Living a Life Marked by Vision and Faith

“It was by faith that Moses’ parents hid him for three months when he was born. They saw that God had given them an unusual child, and they were not afraid to disobey the king’s command.” Hebrews 11:23

I have a coaster that sits on my nightstand by my bedside.  It’s a special coaster because of what it says on it. On the coaster is a photograph of Martin Luther King Jr. with the words: “Faith is taking the first step even when you don’t see the whole staircase.” I read it every night before I go to bed, and it helps me to re-center my mind, surrender the day, and bring my faith to the forefront before I go to sleep. 

This quote, to me, epitomizes two things that are essential to a meaningful life: vision and faith. If I were to stand on the edge of a cliff and say, “God help me,” and then jump off, that might demonstrate faith but would lack vision because of the sheer desperation and stupidity of my actions.

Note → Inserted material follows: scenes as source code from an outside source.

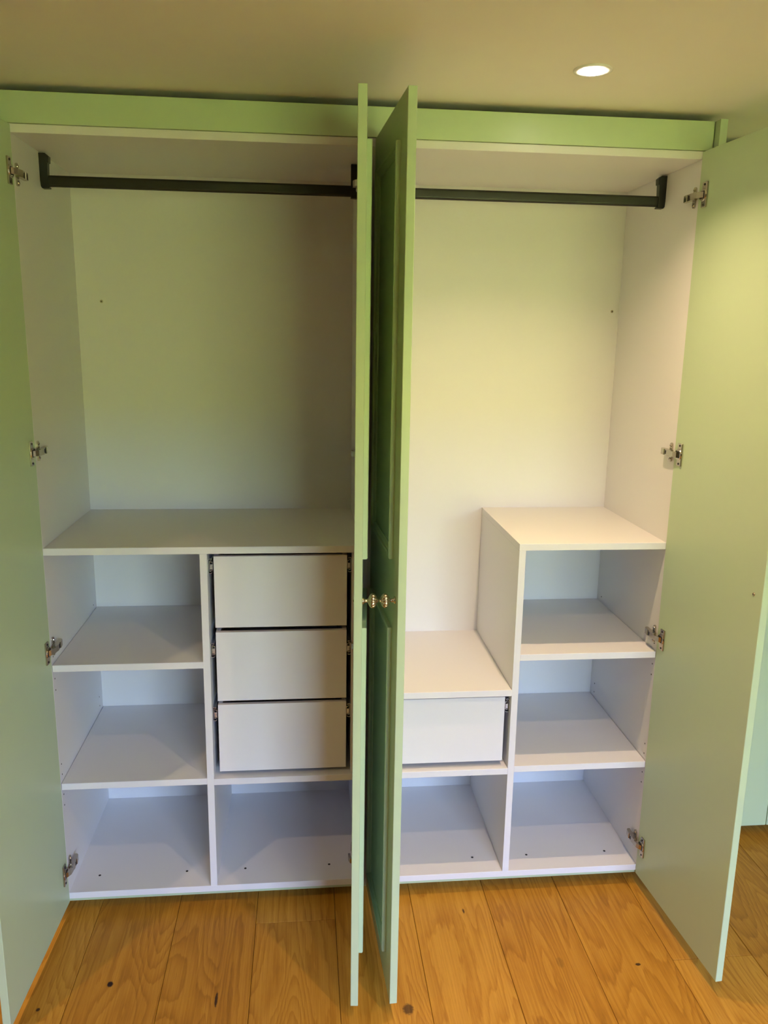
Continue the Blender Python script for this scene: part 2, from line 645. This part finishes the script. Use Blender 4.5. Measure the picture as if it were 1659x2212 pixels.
# drawers
def slide_mesh(s):
    """telescopic slide seen end-on; x=0 on the fixed panel, s = towards the drawer"""
    bm = bmesh.new()
    w, h, t, ln = 0.0138, 0.047, 0.0013, 0.45
    hh = h / 2
    bm_box(bm, (0, 0, -hh + .002), (s * t, ln, hh - .002), 0)
    for q in (1, -1):
        poly = [(0, q * (hh - .003)), (s * .003, q * hh), (s * .0095, q * hh), (s * .012, q * (hh - .0025)),
                (s * .011, q * (hh - .0035)), (s * .009, q * (hh - t)), (s * .0035, q * (hh - t)), (s * t, q * (hh - .004))]
        bm_prism(bm, poly, 1, 0, ln)
    # middle member
    bm_box(bm, (s * .0030, .004, -hh + .007), (s * .0042, ln, hh - .007), 0)
    for q in (1, -1):
        bm_box(bm, (s * .0030, .004, q * (hh - .008)), (s * .0095, ln, q * (hh - .0065)), 0)
    # drawer member
    bm_box(bm, (s * .0126, .001, -.0135), (s * w, ln, .0135), 0)
    for q in (1, -1):
        bm_box(bm, (s * .0075, .001, q * .0123), (s * .0126, ln, q * .0135), 0)
    # end stop
    bm_box(bm, (s * .0058, -.002, -.0095), (s * .0124, .010, .0065), .0006, 1)
    # dark inside
    bm_box(bm, (s * .0046, .014, -hh + .010), (s * .0120, ln, hh - .010), 0, 2)
    return finish(bm, 'drawer_slide')


SM = {s: slide_mesh(s) for s in (1, -1)}


def drawer(parent, x0, x1, z0, z1, slide_z, xa, xb):
    y0 = 0.020
    d = box('drawer', (x0, y0, z0), (x1, y0 + .016, z1), 'white', parent, bev=.0006)
    for a, b in (((x0, y0 + .016, z0), (x0 + .014, .50, z1)), ((x1 - .014, y0 + .016, z0), (x1, .50, z1)),
                 ((x0 + .014, .486, z0), (x1 - .014, .50, z1))):
        box('drawer_side', a, b, 'white', d, bev=.0004)
    box('drawer_base', (x0 + .014, y0 + .016, z0 + .008), (x1 - .014, .486, z0 + .020), 'white', d, bev=0)
    link('drawer_slide', SM[1], ['steel', 'plastic', 'dark'], d, (xa, y0 + .003, slide_z))
    link('drawer_slide', SM[-1], ['steel', 'plastic', 'dark'], d, (xb, y0 + .003, slide_z))
    return d


tag(drawer(left, 0.4965, 0.9075, 0.9035, 1.1352, 1.1030, D1 + T, 0.9225), 'topmost plain white drawer')
tag(drawer(left, 0.4965, 0.9075, 0.6556, 0.8880, 0.8270, D1 + T, 0.9225), 'middle plain white drawer')
tag(drawer(left, 0.4965, 0.9075, 0.4078, 0.6424, 0.6095, D1 + T, 0.9225), 'lowest plain white drawer')
drawer(right, 1.0360, 1.4350, 0.4108, 0.6420, 0.6095, XC2 + 0.027, D2)


# clothes rails
def bracket_mesh(s, plain=False):
    bm = bmesh.new()
    z0 = 2.24
    poly = [(0, 2.3165), (.0255, 2.3165), (.0255, 2.2190), (.0050, 2.2180), (0, 2.2400)] if plain else [(0, 2.3165), (.018, 2.3165), (.0285, 2.3080), (.0275, 2.2900), (.0240, 2.2900), (.0225, 2.2590),
            (.0225, 2.2235), (.0255, 2.2220), (.0250, 2.2185), (.0050, 2.2180), (.0015, 2.2230), (0, 2.2400)]
    bm_prism(bm, [(s * x, z - z0) for x, z in poly], 1, -0.0105, 0.0105)
    return finish(bm, 'rail_bracket')


BR = {s: bracket_mesh(s) for s in (1, -1)}
BR_PLAIN = bracket_mesh(-1, True)


def rail(parent, xa, xb, right_bracket):
    bm = bmesh.new()
    n = 10
    poly = []
    hw, hh = 0.0075, 0.0165
    for i in range(n + 1):
        a = math.pi * i / n
        poly.append((hw * math.cos(a), hh - hw + hw * math.sin(a)))
    for i in range(n + 1):
        a = math.pi + math.pi * i / n
        poly.append((hw * math.cos(a), -hh + hw + hw * math.sin(a)))
    ln = (xb - xa) / 2 - 0.004
    bm_prism(bm, poly, 0, -ln, ln)
    r = link('clothes_rail', finish(bm, 'clothes_rail'), 'black', parent, ((xa + xb) / 2, 0.24, 2.240))
    link('rail_bracket', BR[1], 'black', r, (xa, 0.24, 2.24))
    link('rail_bracket', right_bracket, 'black', r, (xb, 0.24, 2.24))


rail(left, XL, XC, BR_PLAIN)
rail(right, XC2, XR, BR[-1])


# ------------------------------------------------------------------ doors
def moulding_mesh(sg, u0, u1, z0, z1):
    """mitred rectangular frame of applied moulding on the front of the door"""
    prof = [(0, 0), (0, .0100), (.0025, .0122), (.0085, .0122), (.0115, .0098), (.0125, .0072),
            (.0200, .0056), (.0255, .0028), (.0275, .0024), (.0275, 0)]
    bm = bmesh.new()
    loops = []
    for (cu, cz, du, dz) in ((u0, z0, 1, 1), (u1, z0, -1, 1), (u1, z1, -1, -1), (u0, z1, 1, -1)):
        loops.append([bm.verts.new((sg * (cu + du * w), -h - DOOR_T, cz + dz * w)) for w, h in prof])
    for i in range(4):
        A, B = loops[i], loops[(i + 1) % 4]
        for j in range(len(prof)):
            q = (j + 1) % len(prof)
            bm.faces.new((A[j], A[q], B[q], B[j]))
    return finish(bm, 'moulding')


def knob_mesh():
    """fluted melon knob; axis along -Y from the door face"""
    prof = [(0.0, .0100), (.0020, .0102), (.0040, .0088), (.0070, .0060), (.0110, .0044), (.0140, .0050),
            (.0160, .0090), (.0180, .0134), (.0205, .0164), (.0235, .0180), (.0270, .0184), (.0305, .0174),
            (.0335, .0150), (.0360, .0112), (.0375, .0066), (.0380, .0046), (.0400, .0042), (.0412, .0026)]
    seg = 72
    bm = bmesh.new()
    rings = []
    for (h, r) in prof:
        ring = []
        fl = max(0.0, min(1.0, (r - .0050) / .008)) if .015 < h < .0375 else 0.0
        for i in range(seg):
            a = 2 * math.pi * i / seg
            rr = r * (1 - 0.20 * fl * (1 - abs(math.sin(a * 6))) ** 1.6)
            ring.append(bm.verts.new((rr * math.cos(a), -h, rr * math.sin(a))))
        rings.append(ring)
    for A, B in zip(rings[:-1], rings[1:]):
        for i in range(seg):
            bm.faces.new((A[i], A[(i + 1) % seg], B[(i + 1) % seg], B[i]))
    bm.faces.new(rings[0])
    bm.faces.new(rings[-1])
    return finish(bm, 'knob', True)


KNOB = knob_mesh()
bm = bmesh.new()
bm_cyl(bm, (0, 0, 0), (0, .0022, 0), 0.0048, 0.0036, 14, 0)
bm_cyl(bm, (0, .0020, 0), (0, .0024, 0), 0.0018, None, 8, 1)
KSCREW = finish(bm, 'knob_screw')
bm_cache = {}


def door(parent, hx, hy, sg, rot, label):
    if sg not in bm_cache:
        bm = bmesh.new()
        bm_box(bm, (0, -DOOR_T, H_DOOR0), (sg * DOOR_W, 0, H_DOOR1), .0012)
        bm_cache[sg] = (finish(bm, 'door'), moulding_mesh(sg, .0785, .4205, 1.2460, 2.2460),
                        moulding_mesh(sg, .0785, .4205, 0.0740, 1.0600))
    slab, mu, ml = bm_cache[sg]
    d = link('door', slab, 'green', parent, (hx, hy, 0))
    d.rotation_euler = (0, 0, math.radians(rot))
    d['label'] = label
    for me in (mu, ml):
        link('moulding', me, 'green', d, (0, 0, 0), True)
    kb = link('knob', KNOB, 'brass', d, (sg * .4630, -DOOR_T, 1.1490), True)
    kb['label'] = 'fluted antique brass knob'
    link('knob_screw', KSCREW, ['brass', 'dark'], d, (sg * .4630, 0, 1.1490), True)
    for z in HINGE_Z:
        link('hinge_cup', HC[sg], ['nickel', 'dark'], d, (0, 0, z), True)
    return d


door(left, 0.0004, -0.001, 1, -91.98, 'sage green door swung open, plain inner face to the shelves')
door(left, 0.9355, -0.001, -1, 85.5, 'sage green door seen edge on, open beside the drawers')
door(right, 0.9995, -0.001, 1, -86.8, 'sage green door with raised mouldings showing its front')
door(right, 1.9305, -0.001, -1, 94.3, 'sage green door swung open on the right')

# ------------------------------------------------------------------ fascia and end panels
f = box('fascia_panel', (-0.029, -0.006, ZTOP + T + .0008), (1.9570, 0.014, 2.4225), 'green')
tag(f, 'long sage green fascia board above both wardrobe units', 'panel')


def end_panel(xa, xb, label):
    c = (xa + xb) / 2
    h = (xb - xa) / 2
    bm = bmesh.new()
    bm_prism(bm, [(-0.034, -0.031), (-0.034, 2.4225), (0.580, 2.4225), (0.580, ZF), (0.085, ZF), (0.085, -0.031)], 0, -h, h)
    o = link('end_panel', finish(bm, 'end_panel'), 'green', None, (c, 0, 0))
    return tag(o, label, 'panel', 'wardrobe end panels')


end_panel(1.9600, 1.9815, 'tall green end panel at the right of the wardrobe')
end_panel(-0.0535, -0.0320, 'tall green end panel at the left of the wardrobe')

# ------------------------------------------------------------------ second, shallower cabinet beyond the right door
cab = empty('tall_cabinet', (2.55, 0.40, ZF))
tag(cab, 'closed plain green cabinet seen beyond the open right door', 'cabinet')
box('body', (2.010, 0.257, -0.031), (3.100, 0.590, 2.3405), 'green', cab)
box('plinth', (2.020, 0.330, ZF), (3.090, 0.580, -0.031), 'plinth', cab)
box('fascia', (2.010, 0.240, 2.3425), (3.100, 0.262, 2.4225), 'green', cab)
for a, b, kx in ((2.014, 2.5545, 2.515), (2.5575, 3.098, 2.597)):
    dd = box('door', (a, 0.235, -0.031), (b, 0.2565, 2.3405), 'green', cab, bev=.0012)
    link('knob', KNOB, 'brass', dd, (kx, 0.235, 1.149))
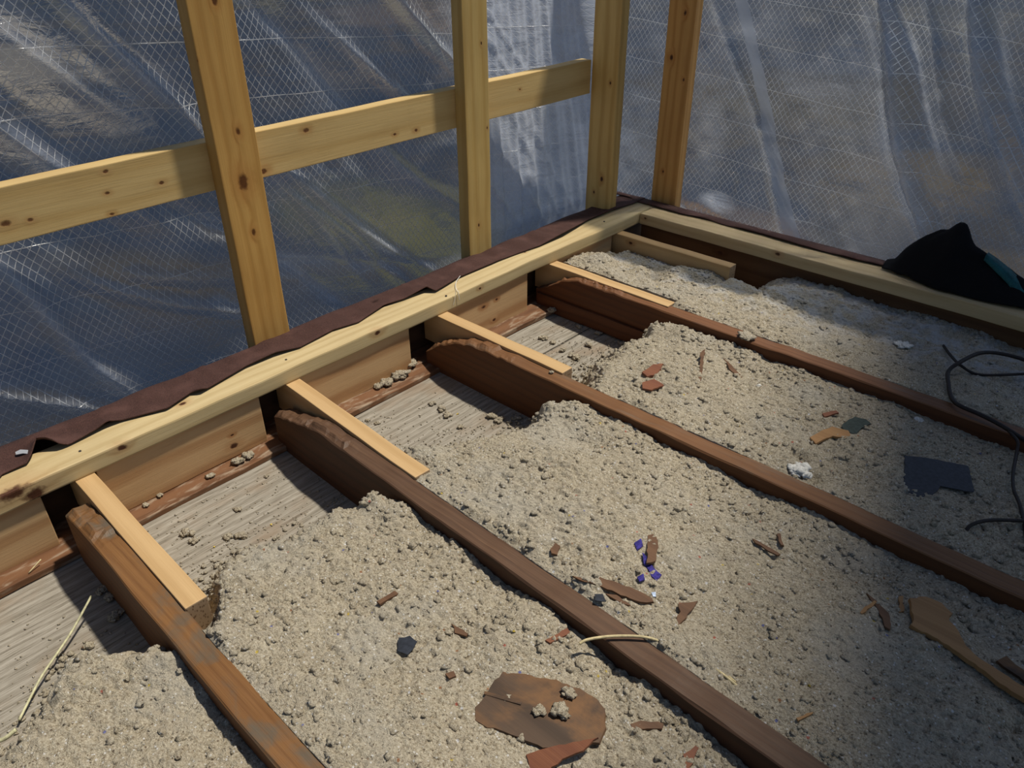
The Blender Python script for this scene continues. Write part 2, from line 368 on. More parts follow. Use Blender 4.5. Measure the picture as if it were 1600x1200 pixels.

On the flip side, if I really wanted to approach the precipice to look out over the edge of the cliff to see the beauty of the valley but was crippled by the unrealistic fear of the cliff tumbling beneath my feet and bringing me with it, then that would lack faith. I love Martin Luther King’s quote because it integrates both vision and faith. You might not be able to see the top of the staircase, but you can take one step after another and trust your direction. To use another metaphor, faith is the engine and vision is the car. You can’t see the engine, but it’s moving the car. 

In Hebrews 11:23, we read about how Moses’s parents hid him for three months after he was born. They had vision in seeing that he was no ordinary child and had faith to quench any fear that they might have had about the king’s edict declaring that all male infants be killed. Disobeying pharaoh, if discovered, could have resulted in death, but their faith in God birthed a loving vision for their son. Vision is daring to see what you can’t see. Faith is believing in that vision and surrendering it to God. Similarly, James writes in 2:18: “Now someone may argue, ‘Some people have faith; others have good deeds.’ But I say, ‘How can you show me your faith if you don’t have good deeds? I will show you my faith by my good deeds.’”

May we be inspired to integrate both faith and vision in how we live. To take the first step even when we don’t see the whole staircase. To trust that the staircase is leading us somewhere good and mysterious and loving. 

 

For Introspection:

  • Does your vision tend to lack faith or your faith tend to lack vision? Give an example. 

  • How can you live more out of love instead of fear? How can you live more out of place of surrender instead of control? 

  • How can you incorporate both vision and faith in a staircase you’re climbing? Is the “staircase” you’re envisioning taking you somewhere toward love, justice, selflessness, or grace—or is it to a selfish place?